SUPPLIED DATA
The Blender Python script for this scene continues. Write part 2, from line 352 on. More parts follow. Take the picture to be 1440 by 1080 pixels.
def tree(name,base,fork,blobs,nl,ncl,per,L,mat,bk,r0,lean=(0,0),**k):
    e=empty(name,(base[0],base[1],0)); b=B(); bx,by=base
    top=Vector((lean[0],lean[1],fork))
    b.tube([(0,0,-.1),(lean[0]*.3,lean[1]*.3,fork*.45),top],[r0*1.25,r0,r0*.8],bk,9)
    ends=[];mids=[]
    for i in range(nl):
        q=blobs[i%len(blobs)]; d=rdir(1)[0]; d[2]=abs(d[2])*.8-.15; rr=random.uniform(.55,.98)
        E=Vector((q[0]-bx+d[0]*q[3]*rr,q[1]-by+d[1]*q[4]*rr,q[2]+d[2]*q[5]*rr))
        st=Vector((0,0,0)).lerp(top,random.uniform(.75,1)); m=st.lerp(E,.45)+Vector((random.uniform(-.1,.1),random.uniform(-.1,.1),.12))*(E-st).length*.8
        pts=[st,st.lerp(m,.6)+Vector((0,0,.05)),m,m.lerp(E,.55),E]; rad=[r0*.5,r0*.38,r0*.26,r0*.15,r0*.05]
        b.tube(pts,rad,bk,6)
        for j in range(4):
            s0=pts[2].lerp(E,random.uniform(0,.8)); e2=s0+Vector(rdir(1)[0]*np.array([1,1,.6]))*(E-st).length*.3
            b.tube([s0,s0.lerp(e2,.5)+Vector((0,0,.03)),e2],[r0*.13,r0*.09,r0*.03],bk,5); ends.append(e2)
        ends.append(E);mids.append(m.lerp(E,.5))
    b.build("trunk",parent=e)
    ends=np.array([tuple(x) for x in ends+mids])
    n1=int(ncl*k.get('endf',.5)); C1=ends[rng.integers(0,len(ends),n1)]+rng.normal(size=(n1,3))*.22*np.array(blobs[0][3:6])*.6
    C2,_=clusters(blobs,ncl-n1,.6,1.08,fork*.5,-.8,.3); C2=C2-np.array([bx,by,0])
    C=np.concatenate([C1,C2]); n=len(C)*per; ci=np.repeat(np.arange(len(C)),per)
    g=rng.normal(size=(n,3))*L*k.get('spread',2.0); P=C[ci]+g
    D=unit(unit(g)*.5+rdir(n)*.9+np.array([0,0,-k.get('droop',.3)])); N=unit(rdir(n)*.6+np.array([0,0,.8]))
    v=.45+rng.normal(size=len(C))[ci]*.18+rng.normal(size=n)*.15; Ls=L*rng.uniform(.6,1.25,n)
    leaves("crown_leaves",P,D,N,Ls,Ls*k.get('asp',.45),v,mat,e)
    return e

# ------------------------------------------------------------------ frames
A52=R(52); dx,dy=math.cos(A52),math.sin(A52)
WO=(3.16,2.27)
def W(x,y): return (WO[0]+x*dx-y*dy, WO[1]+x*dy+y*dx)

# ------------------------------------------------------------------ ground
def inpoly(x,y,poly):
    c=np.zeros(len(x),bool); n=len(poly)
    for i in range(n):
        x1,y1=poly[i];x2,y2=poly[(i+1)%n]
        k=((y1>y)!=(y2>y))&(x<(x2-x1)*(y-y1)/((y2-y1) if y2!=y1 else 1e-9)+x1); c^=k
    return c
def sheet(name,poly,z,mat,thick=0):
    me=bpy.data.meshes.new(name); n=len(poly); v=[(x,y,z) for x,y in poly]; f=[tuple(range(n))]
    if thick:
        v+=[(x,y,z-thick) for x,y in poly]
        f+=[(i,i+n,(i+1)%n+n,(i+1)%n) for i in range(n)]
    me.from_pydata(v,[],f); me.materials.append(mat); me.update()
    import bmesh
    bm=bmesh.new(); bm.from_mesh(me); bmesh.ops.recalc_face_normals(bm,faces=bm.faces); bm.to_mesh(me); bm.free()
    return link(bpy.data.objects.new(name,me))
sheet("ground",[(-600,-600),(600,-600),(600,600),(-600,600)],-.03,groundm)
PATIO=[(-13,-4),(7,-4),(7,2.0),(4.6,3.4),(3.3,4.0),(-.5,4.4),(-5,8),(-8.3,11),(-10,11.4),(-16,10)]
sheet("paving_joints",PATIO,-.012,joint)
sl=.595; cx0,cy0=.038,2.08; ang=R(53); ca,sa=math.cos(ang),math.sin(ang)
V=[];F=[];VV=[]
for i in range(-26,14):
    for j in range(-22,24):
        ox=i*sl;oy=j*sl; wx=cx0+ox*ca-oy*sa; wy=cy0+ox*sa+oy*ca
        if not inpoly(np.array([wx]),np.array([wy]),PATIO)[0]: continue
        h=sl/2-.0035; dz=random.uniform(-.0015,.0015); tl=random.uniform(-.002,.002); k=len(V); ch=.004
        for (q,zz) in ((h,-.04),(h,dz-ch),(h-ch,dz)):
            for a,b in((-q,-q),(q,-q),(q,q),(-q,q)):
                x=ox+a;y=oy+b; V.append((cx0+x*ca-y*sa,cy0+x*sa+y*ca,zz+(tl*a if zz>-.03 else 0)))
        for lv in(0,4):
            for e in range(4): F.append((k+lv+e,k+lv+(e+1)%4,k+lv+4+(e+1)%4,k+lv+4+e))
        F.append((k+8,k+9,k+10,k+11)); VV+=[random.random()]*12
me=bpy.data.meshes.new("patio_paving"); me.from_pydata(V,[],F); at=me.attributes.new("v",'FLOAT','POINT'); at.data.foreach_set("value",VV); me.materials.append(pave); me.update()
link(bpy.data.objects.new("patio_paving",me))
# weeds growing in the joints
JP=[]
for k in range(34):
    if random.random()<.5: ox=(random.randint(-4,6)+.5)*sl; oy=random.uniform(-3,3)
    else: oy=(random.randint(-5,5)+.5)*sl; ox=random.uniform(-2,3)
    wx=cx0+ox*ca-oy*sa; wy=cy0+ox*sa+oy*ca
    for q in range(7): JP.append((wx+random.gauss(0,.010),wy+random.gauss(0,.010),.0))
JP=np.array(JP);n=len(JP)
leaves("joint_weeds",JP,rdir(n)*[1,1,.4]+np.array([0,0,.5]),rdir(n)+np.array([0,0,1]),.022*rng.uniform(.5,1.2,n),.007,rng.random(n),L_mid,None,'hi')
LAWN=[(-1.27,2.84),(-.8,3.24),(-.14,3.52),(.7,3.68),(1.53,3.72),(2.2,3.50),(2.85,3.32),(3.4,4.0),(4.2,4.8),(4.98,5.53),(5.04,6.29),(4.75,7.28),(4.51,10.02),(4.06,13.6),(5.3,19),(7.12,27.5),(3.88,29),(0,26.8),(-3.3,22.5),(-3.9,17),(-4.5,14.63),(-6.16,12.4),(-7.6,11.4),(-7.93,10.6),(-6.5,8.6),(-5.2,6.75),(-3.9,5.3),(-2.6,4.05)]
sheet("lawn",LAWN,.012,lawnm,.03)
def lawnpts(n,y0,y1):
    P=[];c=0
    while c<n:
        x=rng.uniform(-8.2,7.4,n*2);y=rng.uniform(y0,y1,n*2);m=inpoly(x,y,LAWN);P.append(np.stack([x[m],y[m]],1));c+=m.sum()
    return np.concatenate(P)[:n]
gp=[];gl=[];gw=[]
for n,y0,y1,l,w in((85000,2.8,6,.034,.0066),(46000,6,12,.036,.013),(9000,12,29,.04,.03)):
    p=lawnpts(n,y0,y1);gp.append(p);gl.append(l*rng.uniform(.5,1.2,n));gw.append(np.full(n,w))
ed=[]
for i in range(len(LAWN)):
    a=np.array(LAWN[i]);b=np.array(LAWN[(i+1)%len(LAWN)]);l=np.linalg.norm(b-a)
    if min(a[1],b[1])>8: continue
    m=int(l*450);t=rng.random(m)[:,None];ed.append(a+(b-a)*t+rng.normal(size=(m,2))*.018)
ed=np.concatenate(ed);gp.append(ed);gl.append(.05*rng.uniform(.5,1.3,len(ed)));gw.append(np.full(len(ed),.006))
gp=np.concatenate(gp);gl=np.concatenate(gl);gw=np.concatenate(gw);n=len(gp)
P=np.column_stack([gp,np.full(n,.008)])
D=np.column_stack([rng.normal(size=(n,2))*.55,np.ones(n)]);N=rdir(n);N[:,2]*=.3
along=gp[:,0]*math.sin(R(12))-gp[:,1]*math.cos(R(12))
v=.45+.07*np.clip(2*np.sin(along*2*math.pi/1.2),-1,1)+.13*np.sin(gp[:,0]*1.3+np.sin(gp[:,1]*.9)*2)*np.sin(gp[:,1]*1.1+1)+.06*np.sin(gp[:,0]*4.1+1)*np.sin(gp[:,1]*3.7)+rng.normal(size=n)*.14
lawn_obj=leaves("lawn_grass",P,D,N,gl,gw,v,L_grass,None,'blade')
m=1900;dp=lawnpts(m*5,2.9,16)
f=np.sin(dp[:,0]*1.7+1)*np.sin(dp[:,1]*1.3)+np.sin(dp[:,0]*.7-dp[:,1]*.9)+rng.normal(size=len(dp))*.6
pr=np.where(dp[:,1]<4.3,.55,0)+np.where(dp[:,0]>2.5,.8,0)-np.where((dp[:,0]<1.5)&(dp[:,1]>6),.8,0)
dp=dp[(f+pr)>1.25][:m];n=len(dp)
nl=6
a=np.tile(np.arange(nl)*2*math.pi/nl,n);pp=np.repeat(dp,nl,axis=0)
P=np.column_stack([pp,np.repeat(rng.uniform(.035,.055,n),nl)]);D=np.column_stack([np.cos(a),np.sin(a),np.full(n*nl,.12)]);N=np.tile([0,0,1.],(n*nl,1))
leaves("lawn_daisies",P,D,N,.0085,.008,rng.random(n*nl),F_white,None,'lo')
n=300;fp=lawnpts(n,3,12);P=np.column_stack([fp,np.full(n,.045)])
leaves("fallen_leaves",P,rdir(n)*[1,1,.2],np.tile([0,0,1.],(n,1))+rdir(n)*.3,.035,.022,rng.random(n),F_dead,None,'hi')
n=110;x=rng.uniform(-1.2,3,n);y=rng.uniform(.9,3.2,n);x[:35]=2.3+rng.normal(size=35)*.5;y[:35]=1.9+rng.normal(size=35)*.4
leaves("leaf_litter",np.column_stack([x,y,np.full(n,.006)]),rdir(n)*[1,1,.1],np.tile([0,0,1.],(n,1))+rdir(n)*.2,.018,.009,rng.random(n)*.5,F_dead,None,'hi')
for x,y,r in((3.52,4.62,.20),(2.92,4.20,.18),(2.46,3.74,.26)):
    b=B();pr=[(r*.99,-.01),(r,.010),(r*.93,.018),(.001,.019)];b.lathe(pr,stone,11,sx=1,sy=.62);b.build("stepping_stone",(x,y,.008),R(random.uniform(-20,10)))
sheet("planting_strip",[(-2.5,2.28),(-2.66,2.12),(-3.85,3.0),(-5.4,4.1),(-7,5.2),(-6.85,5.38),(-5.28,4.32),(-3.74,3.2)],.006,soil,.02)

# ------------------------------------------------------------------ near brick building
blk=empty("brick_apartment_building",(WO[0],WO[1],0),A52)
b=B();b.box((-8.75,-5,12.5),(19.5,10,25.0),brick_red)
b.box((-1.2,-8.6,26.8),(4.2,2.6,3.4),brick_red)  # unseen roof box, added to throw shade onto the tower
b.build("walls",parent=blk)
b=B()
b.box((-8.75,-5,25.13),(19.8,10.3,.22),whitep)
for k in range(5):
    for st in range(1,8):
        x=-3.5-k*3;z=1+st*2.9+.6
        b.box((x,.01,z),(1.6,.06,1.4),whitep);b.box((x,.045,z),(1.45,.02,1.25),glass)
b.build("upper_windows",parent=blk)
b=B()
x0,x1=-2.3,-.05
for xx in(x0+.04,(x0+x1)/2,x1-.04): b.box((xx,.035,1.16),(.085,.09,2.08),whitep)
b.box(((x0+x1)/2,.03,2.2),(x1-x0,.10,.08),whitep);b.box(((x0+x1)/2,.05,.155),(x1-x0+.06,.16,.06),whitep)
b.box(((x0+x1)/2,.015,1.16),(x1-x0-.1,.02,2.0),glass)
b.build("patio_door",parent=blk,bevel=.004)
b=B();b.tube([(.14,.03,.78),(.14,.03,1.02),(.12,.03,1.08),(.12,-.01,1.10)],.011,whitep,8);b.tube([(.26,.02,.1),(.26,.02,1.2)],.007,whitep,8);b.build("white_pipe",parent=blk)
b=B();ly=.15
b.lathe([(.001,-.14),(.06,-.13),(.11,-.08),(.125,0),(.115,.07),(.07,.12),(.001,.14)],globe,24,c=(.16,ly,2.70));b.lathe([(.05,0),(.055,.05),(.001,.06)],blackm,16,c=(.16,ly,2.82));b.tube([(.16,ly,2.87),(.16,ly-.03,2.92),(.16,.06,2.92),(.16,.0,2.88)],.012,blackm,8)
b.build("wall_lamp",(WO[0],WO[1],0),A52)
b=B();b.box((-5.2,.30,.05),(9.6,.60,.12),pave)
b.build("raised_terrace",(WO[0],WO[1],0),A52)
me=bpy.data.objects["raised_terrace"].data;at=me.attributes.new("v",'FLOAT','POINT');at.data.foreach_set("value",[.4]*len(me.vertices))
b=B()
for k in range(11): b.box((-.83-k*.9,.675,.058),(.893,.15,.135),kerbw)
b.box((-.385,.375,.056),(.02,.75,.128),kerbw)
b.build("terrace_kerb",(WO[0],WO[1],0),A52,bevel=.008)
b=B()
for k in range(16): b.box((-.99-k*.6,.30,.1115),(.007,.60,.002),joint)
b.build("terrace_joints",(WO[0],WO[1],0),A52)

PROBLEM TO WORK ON
Begin with the first line of the data above and, please, print each line exactly until you have printed the line containing "def W(x,y): return"; print nothing else.

TASK RESULT
The Blender Python script for this scene continues. Write part 2, from line 352 on. More parts follow. Take the picture to be 1440 by 1080 pixels.
def tree(name,base,fork,blobs,nl,ncl,per,L,mat,bk,r0,lean=(0,0),**k):
    e=empty(name,(base[0],base[1],0)); b=B(); bx,by=base
    top=Vector((lean[0],lean[1],fork))
    b.tube([(0,0,-.1),(lean[0]*.3,lean[1]*.3,fork*.45),top],[r0*1.25,r0,r0*.8],bk,9)
    ends=[];mids=[]
    for i in range(nl):
        q=blobs[i%len(blobs)]; d=rdir(1)[0]; d[2]=abs(d[2])*.8-.15; rr=random.uniform(.55,.98)
        E=Vector((q[0]-bx+d[0]*q[3]*rr,q[1]-by+d[1]*q[4]*rr,q[2]+d[2]*q[5]*rr))
        st=Vector((0,0,0)).lerp(top,random.uniform(.75,1)); m=st.lerp(E,.45)+Vector((random.uniform(-.1,.1),random.uniform(-.1,.1),.12))*(E-st).length*.8
        pts=[st,st.lerp(m,.6)+Vector((0,0,.05)),m,m.lerp(E,.55),E]; rad=[r0*.5,r0*.38,r0*.26,r0*.15,r0*.05]
        b.tube(pts,rad,bk,6)
        for j in range(4):
            s0=pts[2].lerp(E,random.uniform(0,.8)); e2=s0+Vector(rdir(1)[0]*np.array([1,1,.6]))*(E-st).length*.3
            b.tube([s0,s0.lerp(e2,.5)+Vector((0,0,.03)),e2],[r0*.13,r0*.09,r0*.03],bk,5); ends.append(e2)
        ends.append(E);mids.append(m.lerp(E,.5))
    b.build("trunk",parent=e)
    ends=np.array([tuple(x) for x in ends+mids])
    n1=int(ncl*k.get('endf',.5)); C1=ends[rng.integers(0,len(ends),n1)]+rng.normal(size=(n1,3))*.22*np.array(blobs[0][3:6])*.6
    C2,_=clusters(blobs,ncl-n1,.6,1.08,fork*.5,-.8,.3); C2=C2-np.array([bx,by,0])
    C=np.concatenate([C1,C2]); n=len(C)*per; ci=np.repeat(np.arange(len(C)),per)
    g=rng.normal(size=(n,3))*L*k.get('spread',2.0); P=C[ci]+g
    D=unit(unit(g)*.5+rdir(n)*.9+np.array([0,0,-k.get('droop',.3)])); N=unit(rdir(n)*.6+np.array([0,0,.8]))
    v=.45+rng.normal(size=len(C))[ci]*.18+rng.normal(size=n)*.15; Ls=L*rng.uniform(.6,1.25,n)
    leaves("crown_leaves",P,D,N,Ls,Ls*k.get('asp',.45),v,mat,e)
    return e

# ------------------------------------------------------------------ frames
A52=R(52); dx,dy=math.cos(A52),math.sin(A52)
WO=(3.16,2.27)
def W(x,y): return (WO[0]+x*dx-y*dy, WO[1]+x*dy+y*dx)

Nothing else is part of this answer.